Read through the entries below and return each line with the word "pixels".
=====
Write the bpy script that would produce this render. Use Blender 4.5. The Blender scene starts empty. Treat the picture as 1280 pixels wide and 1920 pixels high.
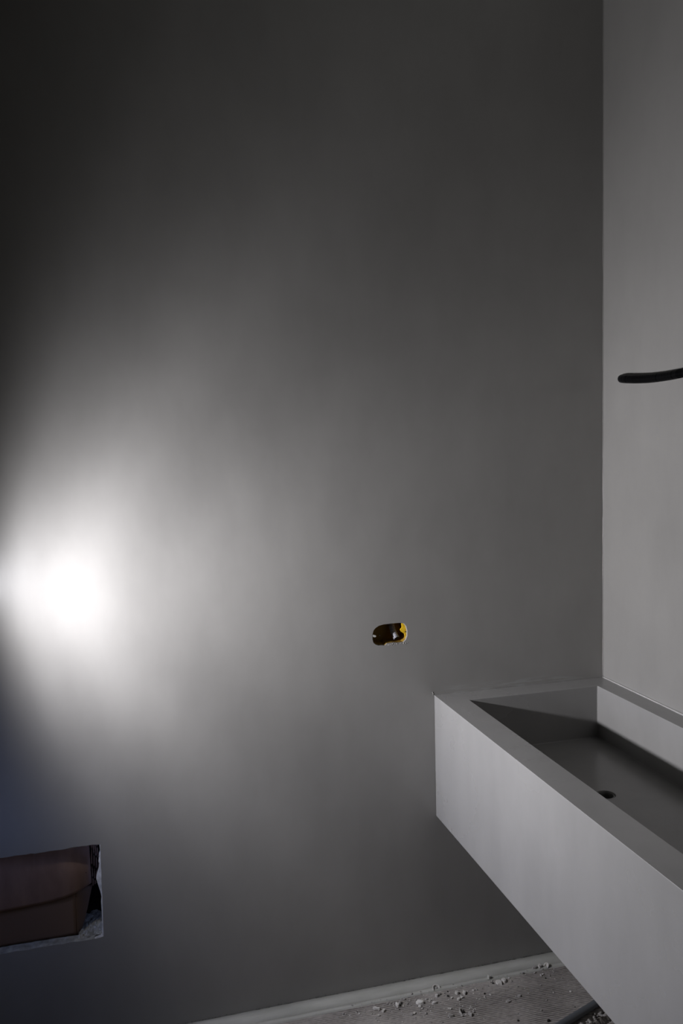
import bpy, bmesh, math, random
from mathutils import Vector, Matrix, noise
from mathutils.geometry import tessellate_polygon

S = bpy.context.scene
C = S.collection
rnd = random.Random(7)

# ------------------------------------------------------------------ camera
cam_data = bpy.data.cameras.new('camera')
cam = bpy.data.objects.new('camera', cam_data)
C.objects.link(cam)
R_ = Vector((0.96693591, -0.2538258, -0.02464548))
U_ = Vector((0.04423618, 0.07176498, 0.99644014))
F_ = Vector((0.25115353, 0.96458398, -0.08062042))
cam.matrix_world = Matrix.Translation((-1.33224, -2.12018, 1.51429)) @ Matrix((R_, U_, -F_)).transposed().to_4x4()
cam_data.sensor_fit = 'VERTICAL'
cam_data.sensor_height = 36.0
cam_data.lens = 1556.02 * 36.0 / 1920.0
cam_data.clip_start = 0.02
S.camera = cam

# ------------------------------------------------------------------ daylight (enters through an unseen opening added low in the left wall)
world = bpy.data.worlds.new('world')
S.world = world
world.use_nodes = True
bg = world.node_tree.nodes['Background']
bg.inputs['Strength'].default_value = 5.0
_n, _l = world.node_tree.nodes, world.node_tree.links
_tc = _n.new('ShaderNodeTexCoord')
_sx = _n.new('ShaderNodeSeparateXYZ')
_rp = _n.new('ShaderNodeValToRGB')          # overcast dusk sky above a dark ground
_rp.color_ramp.elements[0].position = 0.47
_rp.color_ramp.elements[0].color = (0.02, 0.02, 0.022, 1)
_rp.color_ramp.elements[1].position = 0.56
_rp.color_ramp.elements[1].color = (0.36, 0.48, 1.0, 1)
_mr = _n.new('ShaderNodeMapRange')
_mr.inputs['From Min'].default_value = -1.0
_l.new(_tc.outputs['Generated'], _sx.inputs[0])
_l.new(_sx.outputs['Z'], _mr.inputs['Value'])
_l.new(_mr.outputs['Result'], _rp.inputs['Fac'])
_l.new(_rp.outputs['Color'], bg.inputs['Color'])

# ------------------------------------------------------------------ exposure / render
LAMP_WATTS = 26.8
S.view_settings.view_transform = 'Standard'
S.view_settings.look = 'None'
S.view_settings.exposure = 0.0
S.view_settings.gamma = 1.0
S.view_settings.use_curve_mapping = False
S.cycles.use_denoising = True
S.cycles.max_bounces = 10
S.cycles.diffuse_bounces = 6
S.cycles.glossy_bounces = 5
S.cycles.blur_glossy = 0.3

# ------------------------------------------------------------------ helpers
def link(o, parent=None):
    C.objects.link(o)
    if parent is not None:
        o.parent = parent
    return o

def mesh_obj(name, bm, mats, parent=None, smooth=False):
    me = bpy.data.meshes.new(name)
    bmesh.ops.recalc_face_normals(bm, faces=bm.faces[:])
    bm.to_mesh(me)
    bm.free()
    for m in (mats if isinstance(mats, (list, tuple)) else [mats]):
        me.materials.append(m)
    if smooth:
        for p in me.polygons:
            p.use_smooth = True
    return link(bpy.data.objects.new(name, me), parent)

def tag(o, label=None, cat=None, group=None, kind=None):
    if label: o['label'] = label
    if cat: o['category'] = cat
    if group: o['group'] = group
    if kind: o['kind'] = kind
    return o

def empty(name, loc, label, cat, group=None):
    o = bpy.data.objects.new(name, None)
    o.location = loc
    o.empty_display_size = 0.05
    C.objects.link(o)
    return tag(o, label, cat, group)

def box(bm, x0, x1, y0, y1, z0, z1, mi=0):
    vs = [bm.verts.new((x, y, z)) for z in (z0, z1) for (x, y) in ((x0, y0), (x1, y0), (x1, y1), (x0, y1))]
    for f in ((0, 1, 2, 3), (4, 5, 6, 7), (0, 1, 5, 4), (1, 2, 6, 5), (2, 3, 7, 6), (3, 0, 4, 7)):
        bm.faces.new([vs[i] for i in f]).material_index = mi

def bevel(o, w, seg=2, ang=40):
    m = o.modifiers.new('bevel', 'BEVEL')
    m.width = w
    m.segments = seg
    m.limit_method = 'ANGLE'
    m.angle_limit = math.radians(ang)
    return o

def fill_poly(bm, loops, mi=0):
    """planar face with holes; loops = list of lists of BMVerts"""
    allv = [v for l in loops for v in l]
    for t in tessellate_polygon([[v.co.copy() for v in l] for l in loops]):
        try:
            bm.faces.new([allv[i] for i in t]).material_index = mi
        except ValueError:
            pass

def bridge(bm, la, lb, mi=0):
    n = len(la)
    for i in range(n):
        bm.faces.new((la[i], la[(i + 1) % n], lb[(i + 1) % n], lb[i])).material_index = mi

def tube(bm, pts, rads, seg=20, cap=True, mi=0):
    """sweep a circle along pts with a radius per point"""
    pts = [Vector(p) for p in pts]
    rings = []
    up = Vector((0.0, 0.0, 1.0))
    for i, p in enumerate(pts):
        t = (pts[min(i + 1, len(pts) - 1)] - pts[max(i - 1, 0)]).normalized()
        a = t.cross(up)
        if a.length < 1e-3:
            a = t.cross(Vector((0, 1, 0)))
        a.normalize()
        b = a.cross(t)
        rings.append([bm.verts.new(p + rads[i] * (math.cos(2 * math.pi * k / seg) * a + math.sin(2 * math.pi * k / seg) * b)) for k in range(seg)])
    for i in range(len(rings) - 1):
        bridge(bm, rings[i], rings[i + 1], mi)
    if cap:
        bm.faces.new(rings[0]).material_index = mi
        bm.faces.new(rings[-1]).material_index = mi
    return rings

def spline(ctrl, n):
    """Catmull-Rom through control points"""
    P = [Vector(c) for c in ctrl]
    P = [P[0] * 2 - P[1]] + P + [P[-1] * 2 - P[-2]]
    out = []
    segs = len(P) - 3
    for j in range(n + 1):
        s = min(j / n * segs, segs - 1e-6)
        i = int(s)
        t = s - i
        a, b, c, d = P[i:i + 4]
        out.append(0.5 * ((2 * b) + (c - a) * t + (2 * a - 5 * b + 4 * c - d) * t * t + (3 * b - a - 3 * c + d) * t ** 3))
    return out

# ------------------------------------------------------------------ materials
def mat(name, col, rough=0.5, spec=0.5, metal=0.0):
    m = bpy.data.materials.new(name)
    m.use_nodes = True
    b = m.node_tree.nodes['Principled BSDF']
    b.inputs['Base Color'].default_value = (*col, 1)
    b.inputs['Roughness'].default_value = rough
    b.inputs['Specular IOR Level'].default_value = spec
    b.inputs['Metallic'].default_value = metal
    return m

def nodes(m):
    return m.node_tree.nodes, m.node_tree.links, m.node_tree.nodes['Principled BSDF']

def add_noise(m, scale, detail=4.0, stretch=(1, 1, 1), rough=0.55):
    n, l, b = nodes(m)
    tc = n.new('ShaderNodeTexCoord')
    mp = n.new('ShaderNodeMapping')
    mp.inputs['Scale'].default_value = stretch
    no = n.new('ShaderNodeTexNoise')
    no.inputs['Scale'].default_value = scale
    no.inputs['Detail'].default_value = detail
    no.inputs['Roughness'].default_value = rough
    l.new(tc.outputs['Object'], mp.inputs['Vector'])
    l.new(mp.outputs['Vector'], no.inputs['Vector'])
    return no

def ramp(m, src, stops):
    n, l, b = nodes(m)
    r = n.new('ShaderNodeValToRGB')
    while len(r.color_ramp.elements) < len(stops):
        r.color_ramp.elements.new(0.5)
    for e, (p, c) in zip(r.color_ramp.elements, stops):
        e.position = p
        e.color = (*c, 1) if len(c) == 3 else c
    l.new(src, r.inputs['Fac'])
    return r

def mix(m, fac, a, b_, mode='MIX'):
    n, l, b = nodes(m)
    x = n.new('ShaderNodeMix')
    x.data_type = 'RGBA'
    x.blend_type = mode
    if isinstance(fac, (int, float)):
        x.inputs[0].default_value = fac
    else:
        l.new(fac, x.inputs[0])
    for k, v in ((6, a), (7, b_)):
        if isinstance(v, tuple):
            x.inputs[k].default_value = (*v, 1)
        else:
            l.new(v, x.inputs[k])
    return x.outputs[2]

def bump(m, src, strength, dist):
    n, l, b = nodes(m)
    bp = n.new('ShaderNodeBump')
    bp.inputs['Strength'].default_value = strength
    bp.inputs['Distance'].default_value = dist
    l.new(src, bp.inputs['Height'])
    if b.inputs['Normal'].is_linked:
        l.new(b.inputs['Normal'].links[0].from_socket, bp.inputs['Normal'])
    l.new(bp.outputs['Normal'], b.inputs['Normal'])

def cement(name, col, rough, var=0.06, bumpy=0.12):
    """trowelled satin resin / microcement: cloudy tone, faint trowel marks"""
    m = mat(name, col, rough)
    n, l, b = nodes(m)
    big = add_noise(m, 1.7, 5, (1, 1, 1.25))
    fine = add_noise(m, 9.0, 6, (1.0, 1.0, 0.45), 0.6)
    lo = tuple(c * (1 - var) for c in col)
    hi = tuple(c * (1 + var) for c in col)
    r1 = ramp(m, big.outputs['Fac'], [(0.3, lo), (0.7, hi)])
    r2 = ramp(m, fine.outputs['Fac'], [(0.32, (0.95, 0.95, 0.95)), (0.68, (1.04, 1.04, 1.04))])
    l.new(mix(m, 1.0, r1.outputs['Color'], r2.outputs['Color'], 'MULTIPLY'), b.inputs['Base Color'])
    mr = n.new('ShaderNodeMapRange')
    mr.inputs['To Min'].default_value = rough - 0.05
    mr.inputs['To Max'].default_value = rough + 0.06
    l.new(big.outputs['Fac'], mr.inputs['Value'])
    l.new(mr.outputs['Result'], b.inputs['Roughness'])
    bump(m, fine.outputs['Fac'], bumpy, 0.004)
    return m

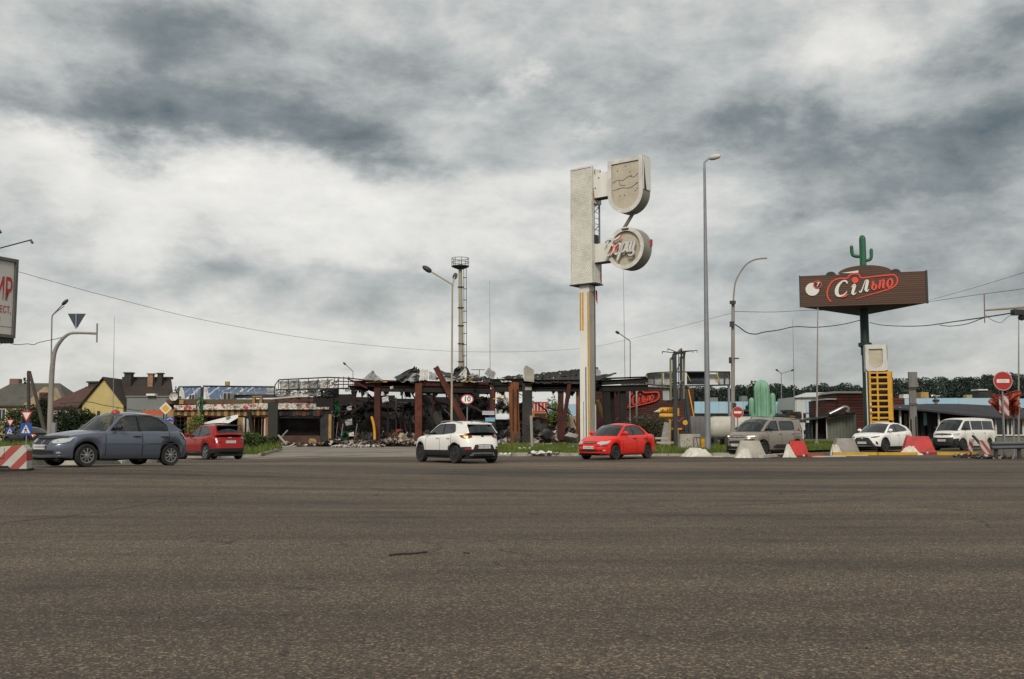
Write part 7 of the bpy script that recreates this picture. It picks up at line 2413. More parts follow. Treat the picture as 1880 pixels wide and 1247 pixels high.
# round sign
RC, RZ, RR = 3.5, 13.65, 1.46
cy_ = lambda r_: [(p[0] + RC, p[1] + RZ) for p in circle(r_, 40)]
mb = MB()
mb.ring(cy_(RR), cy_(RR - .06), -.52, .56)
mb.build('disc_rim', PUNDER, py, smooth=40)
mb = MB()
mb.ring(cy_(RR), cy_(RR - .27), -.56, -.521)
mb.build('disc_frame', PEDGE, py, smooth=40)
mb = MB()
mb.prism(cy_(RR - .07), -.36, -.32)
df = mb.build('disc_face', TANB, py)
mb = MB()
mb.prism(cy_(RR - .07), .46, .5)
mb.build('disc_back', PSHADED, py)
bx_('frame_gap', DKM, (RC - .25, -.57, RZ + RR - .24), (RC + .3, -.562, RZ + RR - .1))
x = RC - 1.5
for i, ch in enumerate('Борщ'):
 mt = PEDGE
 o, adv = letter(ch, py, mt, x + (.0 if i == 0 else 0), RZ - .42 + i * .03, .70, .74, .3, -.74, -.60)
 o.name = 'script_letter'
 if ch == 'Б':
  # remains of the red lining on the first letter
  mb = MB()
  mb.ribbon([(x + .95, RZ + .55), (x + 1.2, RZ + .7), (x + 1.35, RZ + .95)], [.05, .09, .04], -.752, -.742)
  mb.ribbon([(x + .35, RZ - .45), (x + .55, RZ - .1), (x + .75, RZ + .3)], [.05, .1, .06], -.752, -.7425)
  mb.build('red_lining', NEON, o)
 if ch == 'о':
  mb = MB()
  mb.ribbon([(x + .12, RZ - .3), (x + .2, RZ + .05), (x + .42, RZ + .3)], [.06, .14, .06], -.762, -.752)
  mb.build('red_lining', NEON, o)
 x += adv * .98
mb = MB()
mb.beam((RC - 1.3, -.6, RZ - .2), (RC - 1.2, -.35, RZ - .2), .06, .06)
mb.beam((RC + 1.2, -.6, RZ), (RC + 1.1, -.35, RZ), .06, .06)
mb.build('letter_bracket', DKM, py)
bx_('broken_shard', SHARD, (RC + 1.462, .3, RZ + .1), (RC + 1.55, .5, RZ + .55))
# ================================================================== right side
# brown wall with the red lettering
YW = 88.0
p = W(1190, 790, YW)
t = thing('brick_wall_building', 'dark reddish building with rows of boards behind the red script lettering', 'building', (p.x, YW, 0))
part_box('wall', BRK_D, t, 1090, 713, 1275, 806, YW, 6)
part_box('wall_band', M('maroon_band', '4b2329', .85, hex2='3a1d22', var=.6), t, 1092, 765, 1273, 790, YW - .08, .08)
part_box('end_panel', M('dull_red_panel', '7b2a22', .7, hex2='5a211c', var=.6), t, 1226, 716, 1243, 736, YW - .1, .09)
for k in range(12):
 x = 1100 + k * 14.2
 mb = MB()
 mb.ribbon([(W(x, 0, YW).x, W(0, 766, YW).z), (W(x + 7, 0, YW).x, W(0, 774, YW).z), (W(x + 14, 0, YW).x, W(0, 766, YW).z)], .09, YW - .1, YW - .081)
 mb.build('zigzag_trim', M('trim_pinkish', '7c5558', .8), t, world=True)
SW = sc(YW)
lx = lambda px: W(px, 790, YW).x - p.x
lz = lambda py_: W(1190, py_, YW).z
logo = MB()
out_ = [(1152, 749), (1156, 741), (1157, 727), (1163, 722), (1170, 720), (1173, 717.5), (1180, 717.5), (1184, 721), (1206, 720), (1209.5, 723), (1209.5, 730), (1205, 735), (1190, 740), (1152, 749)]
Q = smooth_pts([(lx(a_), lz(c_), 0) for a_, c_ in out_], 4)
logo.ribbon([(q[0], q[1]) for q in Q], .11, -.22, -.15)
lo = logo.build('logo_outline', NEON, t)
x = lx(1160)
for i, ch in enumerate('Сільпо'):
 o, adv = letter(ch, t, NEON, x, lz(744 - i * 1.7), .47 if i < 2 else .38, .60 if i < 3 else .46, .25, -.26, -.16, rot=R(8))
 x += adv * .98
# brown sign carried by a green pole with a cactus on top
YC, TH = 85.0, R(-16)
p = W(1584, 790, YC)
t = thing('cactus_sign', 'brown plank sign with script lettering and a green cactus on top of a green pole', 'sign', (p.x, YC, 0), TH)
KX = sc(YC) * math.cos(TH)
Lx = lambda px: (px - 1584) / KX * .915 + .31
Lz = lambda py_: (790 - py_) / sc(YC) + 1.2
def plank_mat(key):
 m = bpy.data.materials.new(key)
 m.use_nodes = True
 n_ = NT(m.node_tree)
 co = n_.n('ShaderNodeTexCoord').outputs['Object']
 s = n_.n('ShaderNodeSeparateXYZ', Vector=co)
 row = n_.m('FRACT', n_.m('MULTIPLY', s.outputs[2], 5.5))
 idx = n_.m('FLOOR', n_.m('MULTIPLY', s.outputs[2], 5.5))
 wn = n_.n('ShaderNodeTexWhiteNoise', {'noise_dimensions': '1D'}, W=idx).outputs[0]
 gap = n_.m('LESS_THAN', row, .16)
 gr = n_.noise(n_.n('ShaderNodeMapping', Vector=co, Scale=(1.2, 1.2, 14)).outputs[0], 1.0, 5)
 col = n_.mix(n_.m('ADD', n_.m('MULTIPLY', wn, .5), n_.m('MULTIPLY', gr, .5)), C('3e281a'), C('593b27'))
 col = n_.mix(gap, col, C('20140e'))
 bs = n_.n('ShaderNodeBsdfPrincipled', Base_Color=col, Roughness=.7)
 n_.put(bs.inputs['Normal'], n_.n('ShaderNodeBump', Height=n_.m('SUBTRACT', 1.0, gap), Strength=.6, Distance=.02).outputs[0])
 n_.n('ShaderNodeOutputMaterial', Surface=bs.outputs[0])
 return m
PLANK = plank_mat('brown_planks')
zb, zt = Lz(560), Lz(501.5)
x0, x1 = Lx(1469), Lx(1699)
xm = (x0 + x1) / 2
DEEP = 8.5
mb = MB()   # three-sided body
A_, B_, C_ = (x0, 0), (x1, 0), (xm + .3, DEEP)
mb.add([(q[0], q[1], z_) for z_ in (zb, zt) for q in (A_, B_, C_)], [(0, 2, 1), (3, 4, 5), (1, 2, 5, 4), (2, 0, 3, 5)])
mb.build('body', M('sign_dark', '1b1a1c', .7, hex2='2a2322', var=.5), t)
mb = MB()
hump = [(x0, zb), (x1, zb), (x1, zt), (Lx(1636), zt)] + [(Lx(1590) + Lx(1636) * 0 + 46 / KX * math.cos(a_), zt + .72 * math.sin(a_)) for a_ in lin(0, math.pi, 16)][1:-1] + [(Lx(1544), zt), (x0, zt)]
mb.prism(hump, -.14, -.004)
board = mb.build('plank_board', PLANK, t)
for (xc, r_) in ((1527, .42), (1646, .42)):
 mb = MB()
 mb.prism([(Lx(xc) + r_ * math.cos(a_), zt + r_ * .75 * math.sin(a_)) for a_ in lin(0, math.pi, 12)], .05, .25)
 mb.build('hump', M('sign_dark2', '2a1f1b', .7), t)
mb = MB()
mb.box2((x1 - .001, -.2, zb - .02), (x1 + .16, .1, zt + .06))
mb.build('edge_trim', M('edge_navy', '1a1d26', .6), t)
mb = MB()
mb.box2((x0 - .1, -.2, zb - .02), (x0 - .002, .1, zt + .04))
mb.build('edge_trim', M('edge_navy', '1a1d26', .6), t)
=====
#### EXERCISE ANSWER
Write the bpy script that would produce this render. Use Blender 4.5. The Blender scene starts empty. Treat the picture as 1280 pixels wide and 1920 pixels high.
Write part 7 of the bpy script that recreates this picture. It picks up at line 2413. More parts follow. Treat the picture as 1880 pixels wide and 1247 pixels high.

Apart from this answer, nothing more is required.